### Given problem
Take the listing from its first line through the line that contains "UsdGeom.Scope.Define(stage, '/World/Looks')" and please retype those lines exactly, leaving out the pictures.

### Dataset content
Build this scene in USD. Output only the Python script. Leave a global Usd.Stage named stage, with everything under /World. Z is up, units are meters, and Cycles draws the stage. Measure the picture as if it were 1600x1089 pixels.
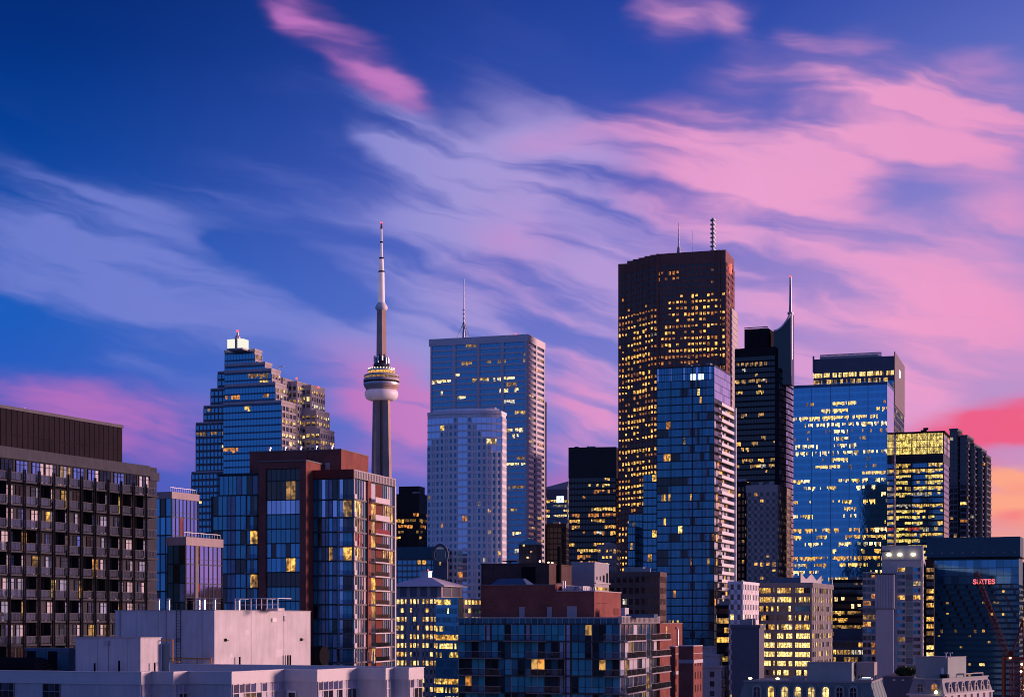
import math, random
import numpy as np, trimesh, usdkit, meshkit
from pxr import Usd, UsdGeom, UsdLux, UsdShade, Gf, Sdf, Vt

stage = Usd.Stage.CreateInMemory()
UsdGeom.SetStageUpAxis(stage, UsdGeom.Tokens.z)
UsdGeom.SetStageMetersPerUnit(stage, 1.0)
UsdGeom.Xform.Define(stage, '/World')
UsdGeom.Scope.Define(stage, '/World/Looks')

# ------------------------------------------------------------------ camera
F = 2700.0          # focal length of the photograph in its own pixels (1600 x 1089)
HZ = 970.0          # row of the horizon in the photograph
EYE = 46.0          # height of the camera, on a rooftop
cam = UsdGeom.Camera.Define(stage, '/World/camera')
cam.CreateHorizontalApertureAttr(36.0)
cam.CreateVerticalApertureAttr(36.0 * 696 / 1024)
cam.CreateFocalLengthAttr(36.0 * F / 1600.0)
cam.CreateVerticalApertureOffsetAttr((HZ - 544.5) * 36.0 / 1600.0)
cam.CreateClippingRangeAttr(Gf.Vec2f(1.0, 60000.0))
cam.AddTranslateOp().Set(Gf.Vec3d(0, 0, EYE))
cam.AddRotateXOp().Set(90.0)
cam.CreateExposureAttr(0.0)

# ------------------------------------------------------------------ sky and sun
SUN_AZ = math.radians(84)      # to the right of the view (sunset just outside the frame)
SUN_EL = math.radians(5)


def srgb(r, g, b, k=1.0):
    f = lambda c: (c / 255 / 12.92 if c <= 10 else ((c / 255 + .055) / 1.055) ** 2.4) * k
    return (f(r), f(g), f(b))


class Graph:
    """Collects Cycles nodes; every method returns the output of a new node. Numbers and colours are set, strings are linked."""
    def __init__(self): self.nodes, self.links = {}, []
    def add(self, kind, out, **inputs):
        name = f'n{len(self.nodes)}'
        const = {}
        for k, v in inputs.items():
            if isinstance(v, str) and '.' in v: self.links.append((v, f'{name}.{k}'))
            else: const[k] = v
        self.nodes[name] = (kind, const)
        return f'{name}.{out}'
    def math(self, op, a, b=0.0, c=0.0, clamp=False): return self.add('math', 'value', math_type=op, value1=a, value2=b, value3=c, use_clamp=clamp)
    def mix(self, fac, a, b, kind='mix'): return self.add('mix_color', 'result', blend_type=kind, fac=fac, a=a, b=b, use_clamp=True)
    def smooth(self, x, lo, hi, a=0.0, b=1.0): return self.add('map_range', 'result', range_type='smoothstep', value=x, from_min=lo, from_max=hi, to_min=a, to_max=b)
    def lin(self, x, lo, hi, a=0.0, b=1.0): return self.add('map_range', 'result', range_type='linear', value=x, from_min=lo, from_max=hi, to_min=a, to_max=b, clamp=True)
    def noise(self, vec, scale=1.0, detail=2.0, rough=0.5, dist=0.0, out='fac'): return self.add('noise_texture', out, vector=vec, scale=scale, detail=detail, roughness=rough, distortion=dist)
    def ramp(self, x, stops): return self.add('rgb_ramp', 'color', fac=x, ramp=stops)
    def map(self, vec, loc=(0, 0, 0), rot=(0, 0, 0), scale=(1, 1, 1)): return self.add('mapping', 'vector', mapping_type='point', vector=vec, location=loc, rotation=rot, scale=scale)
    def make(self, path, surface): return usdkit.material(stage, path, self.nodes, self.links, surface=surface)

K = 10.0      # the dome's strength is 0.1; colours are given as they leave the sky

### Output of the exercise
Build this scene in USD. Output only the Python script. Leave a global Usd.Stage named stage, with everything under /World. Z is up, units are meters, and Cycles draws the stage. Measure the picture as if it were 1600x1089 pixels.
import math, random
import numpy as np, trimesh, usdkit, meshkit
from pxr import Usd, UsdGeom, UsdLux, UsdShade, Gf, Sdf, Vt

stage = Usd.Stage.CreateInMemory()
UsdGeom.SetStageUpAxis(stage, UsdGeom.Tokens.z)
UsdGeom.SetStageMetersPerUnit(stage, 1.0)
UsdGeom.Xform.Define(stage, '/World')
UsdGeom.Scope.Define(stage, '/World/Looks')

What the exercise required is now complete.